The stranger helped her dress.
The rest of the weekend was a series of snapshots. Being led down a narrow staircase with the noise of the party behind her. Riding in the passenger seat of a Jeep. Opening her front door with him at her side. Collapsing on to her bed still in her clothes. Crying into her pillow for hours. Bleeding.
It was a kindness I’d never forget.
“You all right?”
It was a kindness I’ll never forget.
Because it never happened.
“You all right?”
It never ends that way. It never ends at all. It is never forgotten, this phantom kindness that never comes.

The Snow Moon is full now. It is time to cleanse and purge.
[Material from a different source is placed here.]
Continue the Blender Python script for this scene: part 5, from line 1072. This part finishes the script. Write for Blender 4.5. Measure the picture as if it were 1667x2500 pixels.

Let the cold penetrate and sweep out the past. Spring is coming.
Reading Beartown is hard, but I realized something today. I survived precisely because nobody cared that much. I had to prop up nobody but myself. And that’s how I know I will survive this. Even though it is not just my body, but my life. All the good memories, all the hopes for the future. Gone. But I am here.
Tonight I will go out and watch the full Snow Moon rise, fill my lungs with the cold. I will watch it rise and know that as it wanes, spring approaches. I will hunger with the moon. I will diminish. And when it is black, I will scream for the new spring. But I will be standing.